To be clear, the Treasury Secretary, who is appointed by the President and confirmed by the Senate, already has the power to shut down any account he or she finds to be a money laundering concern connected to an individual or organization outside the U.S. But there are caveats. The public has to be notified and be given a chance to comment beforehand, and any prohibition can’t last longer than 120 days.

The proposed bill would do away with those requirements, while also allowing the Secretary to take an additional “special measure” to conduct financial surveillance—by allowing him or her to define “transmittal of funds” to fit just about any activity related to potential money laundering.

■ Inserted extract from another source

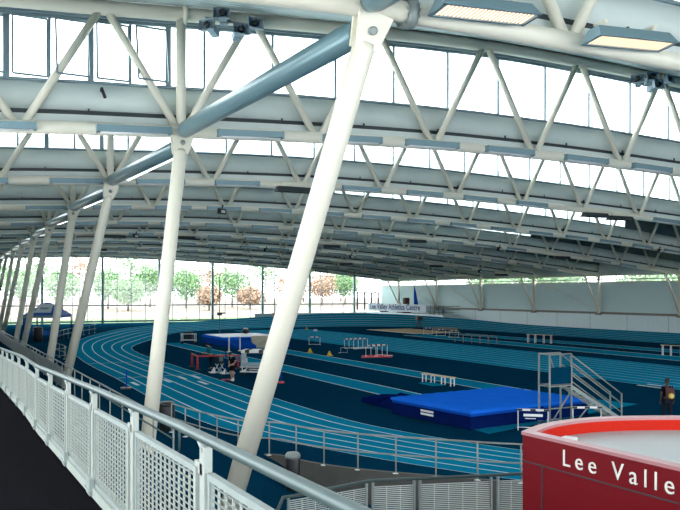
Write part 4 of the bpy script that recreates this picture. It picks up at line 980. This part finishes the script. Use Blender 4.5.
# ------------------------------------------------------------------ outside: lawn, field, trees
m_=MB(); m_.add([(-200,ENDU+.3,-.15),(300,ENDU+.3,-.15),(300,168,-.15),(-200,168,-.15)],[(0,1,2,3)]); struct(m_,'ground_lawn',M['grass'])
m_=MB(); m_.add([(-260,168,-.15),(360,168,-.15),(460,320,3.0),(-360,320,3.0)],[(0,1,2,3)]); struct(m_,'ground_field',M['field'])
m_=MB(); m_.add([(WALL+.5,-40,-.2),(300,-40,-.2),(300,ENDU+.3,-.2),(WALL+.5,ENDU+.3,-.2)],[(0,1,2,3)]); struct(m_,'ground_verge',M['grass'])
def tree(x,y,h,r,label,lf,group='trees outside the glazing',z=0,nl=2600):
    rnd=random.Random(int(x*13+y)); t=thing('tree',label,'tree',(x,y,z),0,group)
    tk=MB().tube([(0,0,0),(.1,0,h*.5),(0,.1,h*.8)],[.28,.18,.07],8)
    for k in range(7):
        a_=rnd.random()*6.28; z0=h*(.35+.06*k); tk.tube([(0,0,z0),(math.cos(a_)*r*.6,math.sin(a_)*r*.6,z0+h*.16)],[.09,.03],5)
    tk.build('trunk',M['bark'],t)
    mb=MB()
    for k in range(nl):
        a_=rnd.random()*6.28; ph=math.acos(rnd.uniform(-1,1)); q=rnd.random()**.4
        p=V(math.cos(a_)*math.sin(ph)*r*q,math.sin(a_)*math.sin(ph)*r*q,h*.64+math.cos(ph)*h*.36*q)
        p += V(rnd.gauss(0,.3),rnd.gauss(0,.3),rnd.gauss(0,.3)); d1=V(rnd.gauss(0,1),rnd.gauss(0,1),rnd.gauss(0,1)).normalized(); d2=d1.cross(V(rnd.gauss(0,1),rnd.gauss(0,1),rnd.gauss(0,1))).normalized(); s_=.22+.26*rnd.random()
        mb.add([p-d1*s_,p+d2*s_*.6,p+d1*s_,p-d2*s_*.6],[(0,1,2,3)])
    mb.build('crown',M[lf],t)
def outx(px,y): t_=y/(.8944-.000573*(px-340)); return t_*(.4472+.8944*(px-340)/780)
for i,(px,y,h,r,lf,l) in enumerate([(62,215,11,5,'leaf','green tree outside seen between the two far left columns'),(108,220,12,4.5,'leaf','green tree outside between the first glazing posts'),(128,205,9,4.5,'leaf','low green tree outside left of the second column'),(150,230,14,5,'leaf','tall green tree outside behind the second column'),
    (186,222,12,5,'leaf','broad green tree outside right of the second column'),(209,203,7,3.5,'leaf2','small autumn brown tree outside near the middle glazing post'),(232,225,13,6,'leaf','broad green tree outside behind the vault mast'),(250,210,7,4,'leaf2','small brown tree outside left of the thickest column'),
    (292,225,11,5,'leaf2','autumn tree outside just right of the thickest column'),(322,235,12,5,'leaf2','autumn tree outside near the last glazing posts'),(345,240,13,5,'leaf','green tree outside before the end door'),(20,225,12,6,'leaf','green tree outside at the far left edge')]):
    tree(outx(px,y),y,h,r,l,lf)
for k in range(9):
    tree(outx(-5+k*45,262),262+(k%3)*6,13+2.5*(k%4),7,'one of the pale trees in the furthest row outside the glazing',('leaf','leaf','leaf2')[k%3],'furthest row of trees',2.0,1800)
for k in range(9):
    tree(92+3*(k%3),20+k*13.5,9.5,5,'green tree outside behind the strip windows above the side wall','leaf','trees beyond the side wall')
for px,w_ in((90,4),(158,4),(170,4)):
    x=outx(px,150); t=thing('picnic_table','low pale table standing on the lawn beyond the glazing','table',(x+(3.5 if px==170 else 0),150+px*.02,-.15),.3,'tables on the lawn')
    MB().box((-1.3,-.4,.72),(1.3,.4,.80)).build('table_top',M['white'],t); 
    for sx in(-1,1): MB().box((sx*1.0-.05,-.3,0),(sx*1.0+.05,.3,.72)).build('leg',M['white'],t)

“This amendment offers the Secretary an entirely unchecked power to secretly ban or condition any transaction at any domestic financial institution,” write Brito and Van Valkenburgh. “It is a dangerously authoritarian approach to solving money laundering concerns.”

Coin Center is particularly concerned about a potential chilling effect on cryptocurrencies because it sees exchanges as easy targets due to their global nature. Users come from across the globe; a transaction that begins in Des Moines might get validated by a miner in Tehran.

Rohan Grey, an assistant professor at Willamette University who drew the ire of many crypto proponents by drafting the STABLE Act in 2020, told Decrypt he shares Coin Center’s misgivings. “There is a big difference between being concerned about systemic risk of monetary/financial instability and giving a blank check to dragnet-style surveillance and censorship,” he said.

The draft bill comes on the heels of a report this week from blockchain data firm Chainalysis demonstrating that criminals laundered at least $8.6 billion in crypto in 2021 from darknet markets and ransomware attacks, a 30% increase from the previous year thanks to a boom in crypto usage and pricing. Most of it went through centralized exchanges.

Though the U.S. dollar remains a much more common tool for money laundering than Bitcoin and other cryptocurrencies, policymakers continue to point out BTC’s potential use in crime. Treasury Secretary Janet Yellen commented during her confirmation hearing last year that digital assets’ role in illicit finance was “of particular concern” and that she wanted to examine ways to ensure that “money laundering doesn’t occur through those channels.”

Whereas Yellen’s response was measured, other politicians’ views have been more persistently negative, with regard to not just crime but also environmental impact. In Coin Center’s eyes, the bill “is an attempt (deliberate or not) to use the moral panic surrounding criminal usage of cryptocurrencies (as evidenced by the provision’s findings) to strip our surveillance laws of all public processes.”

The crypto industry remains on high alert to such attempts. Last year, a $1.2 trillion infrastructure bill tucked in a provision that changed the definition of “brokers” to include not only cryptocurrency exchanges but also—if applied broadly—miners, stakers, wallet providers, and software developers. This technically requires such groups to file 1099 forms with personal data from their “customers,” a proposition Coin Center and others have called unworkable due to decentralization.

Says Coin Center: “Like the unnecessary redefinition of ‘broker’ in the infrastructure bill last summer, the parts of this language aimed at cryptocurrencies are entirely unnecessary while the removal of procedures and the creation of unlimited administrative discretion is deeply consequential.”

Editor’s Note: An earlier version of this article stated that the Treasury Secretary already had the power to prohibit “transmittals of funds.” In fact, this is a new measure being proposed. The article has been updated to clarify.